Natural gas prices to skyrocket

Published 4:56 pm Wednesday, November 2, 2005

By By Janet Little Cooper
The Energy Department has forecast that winter heating bills will be a third to a half higher this winter, with the sharpest increases expected for those who heat with natural gas.
This winters fuel prices are projected to increase for all fuel types compared to a year ago. On average, households heating primarily with natural gas are expected to spend about $350 (48 percent) more this winter in fuel expenditures. Households heating primarily with heating oil can expect to pay, on average, $378 (32 percent) more this winter. Households heating primarily with propane can expect to pay, on average, $325 (30 percent) more this winter. Households heating primarily with electricity can expect, on average, to pay $38 (5 percent) more.
Should colder weather prevail, expenditures will be significantly higher. These averages provide a broad guide to changes from last winter, but fuel expenditures for individual households are highly dependent on local weather conditions, the size and efficiency of individual homes and their heating equipment, and thermostat settings.

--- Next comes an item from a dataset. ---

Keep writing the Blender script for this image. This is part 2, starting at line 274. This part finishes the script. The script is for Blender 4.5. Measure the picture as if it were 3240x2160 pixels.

Tom Wolfe manager with the City of Atmore Utilities Board projects natural gas customers will pay 70 to 75 percent more this winter.
"Our cost at the Utilities board has gone up at least 70 to 75 percent higher than last year." Wolfe said, "Those projections are based on the weather being the same as last year."
The local utilities board has no control over the increase in fuel costs. The rapidly increasing rate hike will be felt across the board.
"About 50 percent of the natural gas in the Gulf is offline due to the hurricanes." Wolfe said, "They were wiped out by Hurricanes Rita and Katrina and some damages remain from Ivan. I don't how soon they will be back online again."
Department of Energy's Information Administration said it expects continued recovery of the energy system in the Gulf region in the coming months. But it said it expects a third of the Gulf's crude oil and a fifth of its natural gas to remain shutdown into December.
The two hurricanes knocked out 20 percent of the nation's natural gas production, severely damaged gas processing facilities in the Gulf and shut down more than a dozen refineries. As a result, the natural gas supplies and heating oil became tight as functioning refineries focused on getting enough gasoline onto the market and not building up stocks of heating oil.
The demand for heating oil increased last month as Accuweather projected a colder than normal winter for the Northeast where most of the heating oil is used.
"People need to keep in mind that this is a temporary problem." Wolfe said, "It will be fixed. I certainly don't think it is enough of a problem for someone to switch from natural gas to electric or anything."
For some families the sharp jump even for a short time could mean choosing whether to keep warm or to eat.
"That is the sad part about this." Wolfe said, "The people who can least afford the higher bills are the people who need it the most."
Wolfe recommends that people turn their thermostats down, and wear a sweater in an effort to save on their gas bills. He also recommended that homeowners take larger steps such as insulating their homes properly and sealing windows and doors.